Dave DeWitt: Lenoir is the kind of town where the mayor is also a real estate agent and owns the local Ford dealership. David Barlow knows everything that’s going on in his town, or at least he usually does. Thomasville’s news caught him off guard.

David Barlow: It was a surprise to me at the point that I heard about it. We’ve always had some hope that maybe due to economic factors, maybe there was some possibility that we would get back some furniture jobs. So it was great news.

One hundred new jobs isn’t much in a county that’s lost 6,000 furniture jobs this decade. And the majority of Thomasville’s manufacturing will remain in Asia. But Mayor Barlow says his town will take what it can get. And his hunch was right. Global economic factors are working in Lenoir’s favor, for a change. Ralph Scozzafava is the CEO of Furniture Brands International, which owns Thomasville.

Ralph Scozzafava: You really have this accordion effect — foreign exchange, the weakening dollar, you’ve got increased labor expenses in China as well, so you’ve really got a lot of macro factors that add to your costs.

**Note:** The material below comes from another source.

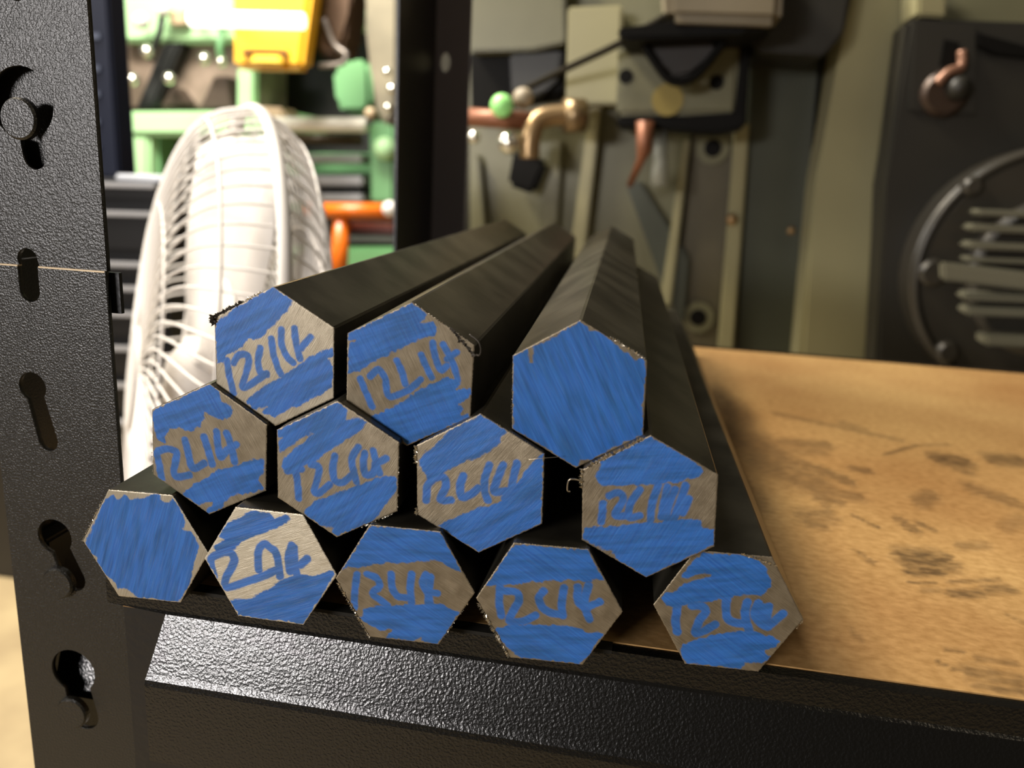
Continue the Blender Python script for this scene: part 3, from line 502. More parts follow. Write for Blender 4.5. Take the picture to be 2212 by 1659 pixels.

Scozzafava says his cost of doing business in China has increased 15 percent in the last year. With oil prices so high, the idea of moving manufacturing back to the U.S. looks like a good idea. Analyst Jerry Epperson keeps tabs on the furniture industry, and he’s not so sure.

Jerry Epperson: The problem is that a lot of these companies have shuttered their existing wood furniture plants, and you can’t just come back into that plant and reopen it without reapplying for the permits and the environmental statements and of course, recruiting the labor. You can’t put that genie back in the bottle.

Epperson says the pool of willing, trained furniture workers in the U.S. isn’t what it once was. And in a few years, it might not be there at all. Scozzafava, the CEO of Furniture Brands, admits the shrinking furniture labor force is a concern.

Epperson: The more people are cross-trained and are learning other skills, then the harder it is for you to get the workforce you need to be successful. But I don’t think we’re there yet, thank god. And we’re just gonna work our hardest to make it work, because we think it’s very important.

[traffic noise] A traffic jam in downtown Lenoir is still a rarity, but car and foot traffic is much improved from five years ago. Back then, most of the shops around the town square were boarded up. Now, trendy restaurants and galleries are appearing. Mayor Barlow says Lenoir is trying to re-brand itself as a tourism and technology hub. He says while new furniture jobs are welcome, the industry itself might not have much of a future here.

Barlow: It used to be so many people would drop out of school and go to work in the furniture business. So, a lot of lessons were to be learned, I mean, and hopefully those parents now will know, “I can’t let this happen to my child.”

Mayor Barlow encourages visitors to take a drive south of downtown, along Morganton Boulevard, where Lenoir’s past and future sit opposite each other. On the west side, the Bernhardt Furniture factory, a collection of rusting buildings operating at a fraction of what it once was. And across the road, to the east, a brand-new $600 million data center — built by Google.

In Lenoir, North Carolina, I’m Dave DeWitt for Marketplace.